The Best Greek Breads You Have to Try (Lagana, Horiatiko)

Greek Bread

We all know that the Mediterranean diet has many health benefits, with rich healthy fresh foods, harvested directly from the fertile Mediterranean soils, being able to extend your life for years. Well, there are some foods, which form integral parts of the Mediterranean diet, which are not so healthy, but OMG are the delicious!

Greece’s relationship with bakeries is lengthy and passionate, with the average Greek household buying fresh bread from their neighbourhood bakery every single day. Greek bread bears little to no resemblance to the bread commonly consumed in the UK, it is considered an artisan bread, with many bakeries still going after establishing their good name through decades.

Horiatiko (ho-rgia-ti-ko)

This delicious sourdough is the most popular bread in Greece. Traditionally kneaded by the females of a family in Greek villages, horiatiko is the undeniable king of breads. Very similar to sourdough, this bread is made with aged yeast, and is covered for three days prior to the first knead. Is then left to age for a further nine days and it is finally kneaded and baked in a traditional stone oven.

There are many varieties of the horiatiko bread in modern bakeries, and one can enjoy white, wholemeal, granary bread, made using the traditional methods, passed down through generations of Greek women. In modern Greece, such traditions have now been modernised with bakeries producing fresh bread every single day in order to meet the huge demand.

Lagana (la-ya-na)

Greek Breads
Lagana used to be consumed on Clean Monday, the day when the Easter lent was supposed to start. Lagana is a delicious and fluffy white bread, made without yeast, typically shaped to form a large oval surface and decorated by impressing fingertips.
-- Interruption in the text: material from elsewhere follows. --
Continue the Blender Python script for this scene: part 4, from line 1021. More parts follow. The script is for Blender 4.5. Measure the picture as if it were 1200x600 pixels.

Lagana is not consumed by chance at the start of lent, and the fact that Laguna does not include yeast, make is similar to the bread consumed by the Israelite exodus from Egypt. It was mandatory that un-yeasted bread was consumed throughout the duration of the Easter celebrations by Mosaic Law, until Jesus blessed the un-yeasted bread during the last supper, and breads like lagana became closely related to Christian religious festivals and traditions.

In Ancient Greece, lagana made with olive oil was offered as a sacrifice to the Olympian Gods, and it was also commonly referred to as “the dessert of the poor”. More modern Greek households, baked lagana in the shape of a seven-legged woman, with her hands crossed in front of her chest.

The figure was also made mouthless, as it was believed that if one hid it, it would not be able to gossip or sin until the Easter holiday was over. Her clothes were embellished with lent delicacies. Some households preferred to use lagana’s high legs as a diary of the last week before Easter, and hang it from the ceiling next to their home’s religious icons, pulling one leg every day. And you thought advent calendars were a strange tradition.

This flatbread is traditionally made by using simple key ingredients; flour, water, salt, herbs like aniseed, and plenty of sesame seeds, which are used to decorate the lagana.